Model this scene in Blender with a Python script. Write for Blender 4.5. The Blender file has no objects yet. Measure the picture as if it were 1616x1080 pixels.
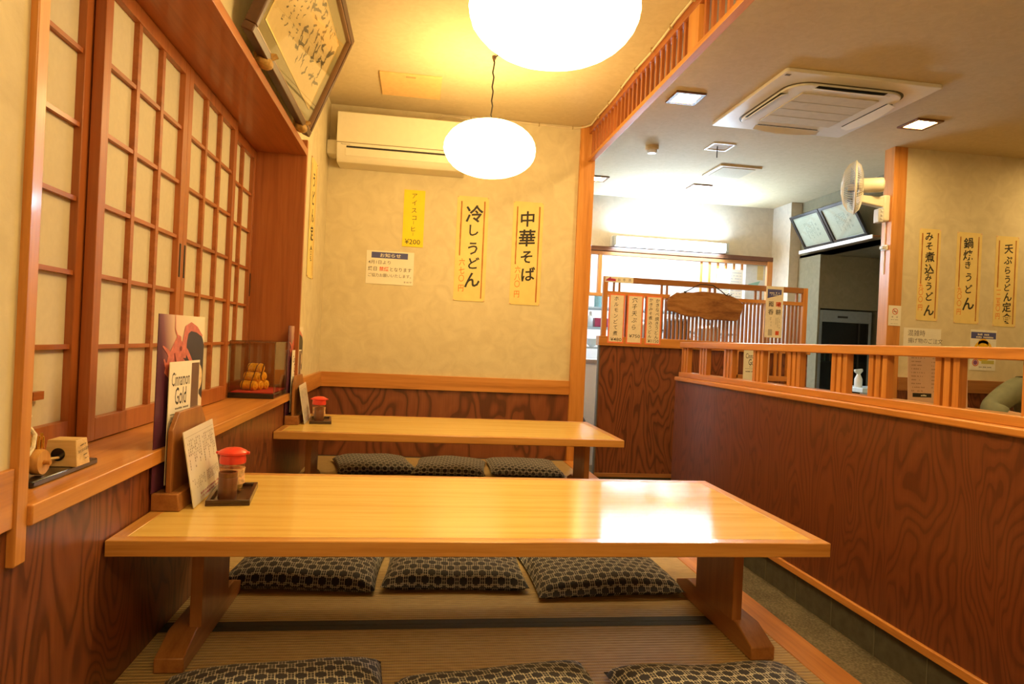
import bpy, bmesh, math, random
from math import sin, cos, pi, radians, sqrt
from mathutils import Vector, Matrix, Euler
random.seed(7)
SC = bpy.context.scene
COL = SC.collection

# ---------------------------------------------------------------- camera, world, exposure
YAW, PITCH, ROLL, CAM_H = 0.140342, 0.000293, 0.046433, 0.85
fw = Vector((sin(YAW)*cos(PITCH), cos(YAW)*cos(PITCH), sin(PITCH)))
r0 = Vector((cos(YAW), -sin(YAW), 0)); u0 = r0.cross(fw)
rt = r0*cos(ROLL) + u0*sin(ROLL); up = u0*cos(ROLL) - r0*sin(ROLL)
cam = bpy.data.cameras.new('camera'); cam.sensor_width = 36; cam.lens = 1050/1616*36
cam.clip_start = 0.05
co = bpy.data.objects.new('camera', cam); COL.objects.link(co)
co.matrix_world = Matrix(((rt.x, up.x, -fw.x, 0), (rt.y, up.y, -fw.y, 0), (rt.z, up.z, -fw.z, CAM_H), (0, 0, 0, 1)))
SC.camera = co
w = bpy.data.worlds.new('world'); SC.world = w; w.use_nodes = True
w.node_tree.nodes['Background'].inputs[0].default_value = (0.5, 0.6, 0.8, 1)
w.node_tree.nodes['Background'].inputs[1].default_value = 0.02
SC.view_settings.view_transform = 'Standard'; SC.view_settings.look = 'None'
SC.view_settings.gamma = 1; SC.view_settings.use_curve_mapping = False
SC.view_settings.exposure = 0.0
SC.cycles.use_denoising = True
SC.cycles.max_bounces = 10; SC.cycles.diffuse_bounces = 6; SC.cycles.glossy_bounces = 4
SC.cycles.transparent_max_bounces = 12; SC.cycles.sample_clamp_indirect = 6
LANTERN_POWER = 22.5          # emission of the paper lanterns
LANTERN_COL = (1.0, 0.68, 0.26)
DOWN_POWER = 185.0             # ceiling downlights
DOWN_COL = (1.0, 0.66, 0.25)
TUBE_POWER = 150.0             # fluorescent tube in front of the kitchen
TUBE_COL = (0.60, 0.80, 1.0)
KITCHEN_POWER = 85.0          # added unseen tubes that brighten the kitchen

# ---------------------------------------------------------------- materials
MATS = {}
def new_mat(name):
    m = bpy.data.materials.new(name); m.use_nodes = True
    nt = m.node_tree; b = nt.nodes['Principled BSDF']
    return m, nt, b
def c4(c): return (c[0], c[1], c[2], 1)
def plain(name, col, rough=0.6, metal=0.0, coat=0.0, noise=0.06, nscale=30):
    if name in MATS: return MATS[name]
    m, nt, b = new_mat(name)
    b.inputs['Roughness'].default_value = rough; b.inputs['Metallic'].default_value = metal
    b.inputs['Coat Weight'].default_value = coat; b.inputs['Coat Roughness'].default_value = 0.12
    if noise > 0:
        tc = nt.nodes.new('ShaderNodeTexCoord'); n = nt.nodes.new('ShaderNodeTexNoise')
        n.inputs['Scale'].default_value = nscale; n.inputs['Detail'].default_value = 4
        nt.links.new(tc.outputs['Object'], n.inputs['Vector'])
        r = nt.nodes.new('ShaderNodeValToRGB')
        r.color_ramp.elements[0].position = 0.3; r.color_ramp.elements[1].position = 0.7
        r.color_ramp.elements[0].color = c4([x*(1-noise) for x in col])
        r.color_ramp.elements[1].color = c4([min(1, x*(1+noise)) for x in col])
        nt.links.new(n.outputs['Fac'], r.inputs['Fac']); nt.links.new(r.outputs['Color'], b.inputs['Base Color'])
    else:
        b.inputs['Base Color'].default_value = c4(col)
    MATS[name] = m
    return m
def emit(name, col, power):
    if name in MATS: return MATS[name]
    m, nt, b = new_mat(name)
    b.inputs['Base Color'].default_value = (0.8, 0.78, 0.7, 1)
    b.inputs['Emission Color'].default_value = c4(col); b.inputs['Emission Strength'].default_value = power
    MATS[name] = m
    return m
def coords(nt, scale, rand=True):
    tc = nt.nodes.new('ShaderNodeTexCoord'); mp = nt.nodes.new('ShaderNodeMapping')
    mp.inputs['Scale'].default_value = scale
    if rand:
        oi = nt.nodes.new('ShaderNodeObjectInfo'); ad = nt.nodes.new('ShaderNodeVectorMath'); ad.operation = 'MULTIPLY_ADD'
        cb = nt.nodes.new('ShaderNodeCombineXYZ')
        for k in range(3): nt.links.new(oi.outputs['Random'], cb.inputs[k])
        nt.links.new(cb.outputs[0], ad.inputs[0]); ad.inputs[1].default_value = (7.3, 5.1, 9.7)
        nt.links.new(tc.outputs['Object'], ad.inputs[2]); nt.links.new(ad.outputs[0], mp.inputs['Vector'])
    else:
        nt.links.new(tc.outputs['Object'], mp.inputs['Vector'])
    return mp
def ramp(nt, stops):
    r = nt.nodes.new('ShaderNodeValToRGB'); e = r.color_ramp.elements
    while len(e) < len(stops): e.new(0.5)
    for k, (p, c) in enumerate(stops): e[k].position = p; e[k].color = c4(c)
    return r
def wood(kind, axis):
    key = 'wood_%s_%s' % (kind, axis)
    if key in MATS: return MATS[key]
    spec = {  # dark, base, light, roughness, coat, grain scale
        'trim':  ((0.43, 0.165, 0.034), (0.56, 0.23, 0.050), (0.65, 0.295, 0.075), 0.38, 0.25, 26),
        'red':   ((0.28, 0.078, 0.018), (0.37, 0.110, 0.026), (0.43, 0.14, 0.036), 0.42, 0.2, 24),
        'table': ((0.64, 0.41, 0.105), (0.73, 0.50, 0.145), (0.78, 0.56, 0.185), 0.30, 0.0, 30),
        'edge':  ((0.44, 0.20, 0.045), (0.55, 0.27, 0.07), (0.63, 0.34, 0.10), 0.32, 0.5, 34),
        'leg':   ((0.25, 0.095, 0.026), (0.33, 0.135, 0.038), (0.39, 0.17, 0.052), 0.42, 0.3, 30),
        'dark':  ((0.030, 0.010, 0.005), (0.045, 0.015, 0.007), (0.06, 0.021, 0.010), 0.3, 0.5, 30),
        'pale':  ((0.55, 0.36, 0.15), (0.66, 0.46, 0.21), (0.74, 0.54, 0.27), 0.5, 0.0, 60),
        'rustic': ((0.15, 0.050, 0.014), (0.28, 0.115, 0.032), (0.40, 0.19, 0.065), 0.4, 0.3, 26),
        'brown': ((0.09, 0.03, 0.012), (0.14, 0.05, 0.02), (0.18, 0.068, 0.028), 0.4, 0.3, 30),
    }[kind]
    m, nt, b = new_mat(key)
    g = spec[5]; s = [g, g, g]; s['xyz'.index(axis)] = g*(0.2 if kind == 'rustic' else 0.045)
    mp = coords(nt, s)
    n1 = nt.nodes.new('ShaderNodeTexNoise'); n1.inputs['Scale'].default_value = 1; n1.inputs['Detail'].default_value = 5
    n1.inputs['Distortion'].default_value = 0.6
    nt.links.new(mp.outputs[0], n1.inputs['Vector'])
    n2 = nt.nodes.new('ShaderNodeTexNoise'); n2.inputs['Scale'].default_value = 7; n2.inputs['Detail'].default_value = 2
    nt.links.new(mp.outputs[0], n2.inputs['Vector'])
    mx = nt.nodes.new('ShaderNodeMath'); mx.operation = 'MULTIPLY_ADD'; mx.inputs[1].default_value = 0.35
    nt.links.new(n2.outputs['Fac'], mx.inputs[0]); nt.links.new(n1.outputs['Fac'], mx.inputs[2])
    r = ramp(nt, [(0.45, spec[0]), (0.66, spec[1]), (0.9, spec[2])])
    nt.links.new(mx.outputs[0], r.inputs['Fac']); nt.links.new(r.outputs['Color'], b.inputs['Base Color'])
    b.inputs['Roughness'].default_value = spec[3]; b.inputs['Coat Weight'].default_value = spec[4]; b.inputs['Coat Roughness'].default_value = 0.17 if kind == 'table' else 0.1
    if kind == 'table':   # fine ridges along the grain stretch reflections across it
        b.inputs['Roughness'].default_value = 0.19; b.inputs['Specular IOR Level'].default_value = 0.9; b.inputs['Anisotropic'].default_value = 0.92
        cx = nt.nodes.new('ShaderNodeCombineXYZ'); cx.inputs[1].default_value = 1.0; nt.links.new(cx.outputs[0], b.inputs['Tangent'])
    bp = nt.nodes.new('ShaderNodeBump'); bp.inputs['Strength'].default_value = 0.06; bp.inputs['Distance'].default_value = 0.002
    nt.links.new(n2.outputs['Fac'], bp.inputs['Height']); nt.links.new(bp.outputs[0], b.inputs['Normal'])
    MATS[key] = m
    return m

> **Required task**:
Only the lines from the top of the data through the line with "COL = SC.collection" should be quoted, exactly and with both ends kept; skip the pictures.

> **Answer for this exercise**:
Model this scene in Blender with a Python script. Write for Blender 4.5. The Blender file has no objects yet. Measure the picture as if it were 1616x1080 pixels.
import bpy, bmesh, math, random
from math import sin, cos, pi, radians, sqrt
from mathutils import Vector, Matrix, Euler
random.seed(7)
SC = bpy.context.scene
COL = SC.collection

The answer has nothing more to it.